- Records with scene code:
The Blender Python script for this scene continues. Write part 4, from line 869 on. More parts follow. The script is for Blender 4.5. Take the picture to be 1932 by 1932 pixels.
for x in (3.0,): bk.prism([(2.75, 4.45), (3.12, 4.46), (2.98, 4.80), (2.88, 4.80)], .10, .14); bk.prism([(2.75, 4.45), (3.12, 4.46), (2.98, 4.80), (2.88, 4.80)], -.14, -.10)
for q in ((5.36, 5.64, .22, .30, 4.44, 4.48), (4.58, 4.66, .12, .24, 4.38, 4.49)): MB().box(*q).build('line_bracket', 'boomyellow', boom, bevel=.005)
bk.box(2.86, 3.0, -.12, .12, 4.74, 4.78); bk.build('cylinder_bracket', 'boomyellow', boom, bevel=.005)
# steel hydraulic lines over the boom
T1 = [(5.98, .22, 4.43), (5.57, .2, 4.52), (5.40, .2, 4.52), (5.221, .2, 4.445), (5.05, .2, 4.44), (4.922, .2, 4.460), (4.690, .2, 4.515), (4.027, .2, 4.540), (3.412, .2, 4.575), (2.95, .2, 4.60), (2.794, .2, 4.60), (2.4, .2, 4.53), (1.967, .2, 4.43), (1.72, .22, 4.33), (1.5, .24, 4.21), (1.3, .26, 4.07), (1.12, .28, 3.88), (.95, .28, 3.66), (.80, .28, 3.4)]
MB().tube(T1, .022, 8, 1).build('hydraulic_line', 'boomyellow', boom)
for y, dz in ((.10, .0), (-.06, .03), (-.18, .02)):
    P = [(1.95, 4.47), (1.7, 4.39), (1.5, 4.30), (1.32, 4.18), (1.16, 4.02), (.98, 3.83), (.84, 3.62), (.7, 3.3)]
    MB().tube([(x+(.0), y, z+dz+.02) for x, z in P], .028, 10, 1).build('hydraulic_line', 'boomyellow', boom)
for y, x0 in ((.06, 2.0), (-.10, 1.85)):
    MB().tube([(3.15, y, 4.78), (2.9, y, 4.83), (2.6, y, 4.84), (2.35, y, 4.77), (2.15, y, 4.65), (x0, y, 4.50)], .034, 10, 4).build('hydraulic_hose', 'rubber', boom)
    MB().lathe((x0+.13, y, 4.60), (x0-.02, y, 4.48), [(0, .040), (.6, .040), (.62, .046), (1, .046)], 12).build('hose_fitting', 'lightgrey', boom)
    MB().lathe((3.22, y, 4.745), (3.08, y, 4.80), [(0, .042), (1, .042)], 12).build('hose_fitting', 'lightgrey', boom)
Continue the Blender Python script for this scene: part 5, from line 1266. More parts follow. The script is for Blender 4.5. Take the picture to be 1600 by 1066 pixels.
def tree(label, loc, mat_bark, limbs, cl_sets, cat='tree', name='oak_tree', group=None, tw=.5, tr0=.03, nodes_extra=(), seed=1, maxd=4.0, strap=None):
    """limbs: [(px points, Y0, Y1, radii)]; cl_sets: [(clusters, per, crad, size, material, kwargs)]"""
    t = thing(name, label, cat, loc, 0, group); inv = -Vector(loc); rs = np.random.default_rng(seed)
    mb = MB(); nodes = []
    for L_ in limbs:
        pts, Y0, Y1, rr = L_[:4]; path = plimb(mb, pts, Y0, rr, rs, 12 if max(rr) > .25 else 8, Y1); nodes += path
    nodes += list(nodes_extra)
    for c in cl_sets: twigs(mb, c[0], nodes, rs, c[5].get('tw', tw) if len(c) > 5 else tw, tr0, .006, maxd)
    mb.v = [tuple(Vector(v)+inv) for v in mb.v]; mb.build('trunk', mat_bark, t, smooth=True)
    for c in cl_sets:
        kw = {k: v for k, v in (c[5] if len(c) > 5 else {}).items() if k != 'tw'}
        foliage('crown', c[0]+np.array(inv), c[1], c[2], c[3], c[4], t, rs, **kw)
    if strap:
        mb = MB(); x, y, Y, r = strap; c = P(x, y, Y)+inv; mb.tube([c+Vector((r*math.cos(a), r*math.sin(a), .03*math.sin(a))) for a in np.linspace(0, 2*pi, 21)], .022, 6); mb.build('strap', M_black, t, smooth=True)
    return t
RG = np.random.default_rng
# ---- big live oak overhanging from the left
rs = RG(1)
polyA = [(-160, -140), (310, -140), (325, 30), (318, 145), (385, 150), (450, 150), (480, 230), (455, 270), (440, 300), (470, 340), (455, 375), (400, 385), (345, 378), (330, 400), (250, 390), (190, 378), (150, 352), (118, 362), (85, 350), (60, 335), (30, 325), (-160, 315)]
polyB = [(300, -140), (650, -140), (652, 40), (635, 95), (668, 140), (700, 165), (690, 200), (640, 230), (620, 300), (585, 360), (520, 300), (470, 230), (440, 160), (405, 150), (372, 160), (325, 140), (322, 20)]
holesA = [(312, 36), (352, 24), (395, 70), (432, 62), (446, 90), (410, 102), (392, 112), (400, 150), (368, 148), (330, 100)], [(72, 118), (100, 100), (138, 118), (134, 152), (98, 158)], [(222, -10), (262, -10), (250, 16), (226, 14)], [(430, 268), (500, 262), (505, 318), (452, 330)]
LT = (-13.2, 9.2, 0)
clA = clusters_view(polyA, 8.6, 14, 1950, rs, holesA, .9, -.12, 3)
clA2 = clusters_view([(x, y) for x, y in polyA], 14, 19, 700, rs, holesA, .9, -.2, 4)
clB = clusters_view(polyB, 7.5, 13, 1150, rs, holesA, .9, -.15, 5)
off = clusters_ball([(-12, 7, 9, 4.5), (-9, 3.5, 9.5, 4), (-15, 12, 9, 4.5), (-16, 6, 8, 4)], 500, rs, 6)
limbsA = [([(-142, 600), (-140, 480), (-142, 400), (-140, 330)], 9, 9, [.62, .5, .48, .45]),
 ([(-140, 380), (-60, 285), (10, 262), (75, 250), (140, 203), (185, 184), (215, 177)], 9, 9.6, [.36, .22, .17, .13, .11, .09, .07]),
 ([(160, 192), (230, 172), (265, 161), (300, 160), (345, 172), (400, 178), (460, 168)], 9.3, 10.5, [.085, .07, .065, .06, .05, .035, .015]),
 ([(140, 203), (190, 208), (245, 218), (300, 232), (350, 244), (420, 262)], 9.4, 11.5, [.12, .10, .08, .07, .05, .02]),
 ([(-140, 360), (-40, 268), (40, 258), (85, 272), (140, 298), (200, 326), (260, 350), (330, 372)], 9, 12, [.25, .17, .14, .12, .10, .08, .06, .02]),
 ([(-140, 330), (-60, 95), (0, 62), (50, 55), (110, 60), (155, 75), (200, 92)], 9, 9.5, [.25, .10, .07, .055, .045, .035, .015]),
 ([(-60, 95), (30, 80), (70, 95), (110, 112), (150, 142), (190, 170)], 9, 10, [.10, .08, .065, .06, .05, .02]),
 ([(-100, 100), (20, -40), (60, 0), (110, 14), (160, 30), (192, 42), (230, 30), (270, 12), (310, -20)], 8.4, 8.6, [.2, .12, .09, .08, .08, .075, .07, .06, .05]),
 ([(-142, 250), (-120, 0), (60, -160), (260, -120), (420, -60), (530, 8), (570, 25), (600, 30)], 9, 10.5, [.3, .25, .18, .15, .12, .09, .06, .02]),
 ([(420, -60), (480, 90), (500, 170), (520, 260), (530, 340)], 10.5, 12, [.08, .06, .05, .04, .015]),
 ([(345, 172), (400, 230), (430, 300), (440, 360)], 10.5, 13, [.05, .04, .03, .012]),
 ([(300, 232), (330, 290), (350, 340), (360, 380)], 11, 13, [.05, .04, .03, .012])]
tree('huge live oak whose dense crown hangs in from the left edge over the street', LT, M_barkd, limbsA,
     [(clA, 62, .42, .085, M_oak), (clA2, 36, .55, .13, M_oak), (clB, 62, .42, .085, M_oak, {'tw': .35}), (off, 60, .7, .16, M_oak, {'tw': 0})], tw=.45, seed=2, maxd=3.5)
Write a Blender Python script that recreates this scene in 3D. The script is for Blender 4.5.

- Work to be completed:
What is the number of lines in the records that contain the string "pixels"? Give only that number.

- In response:
2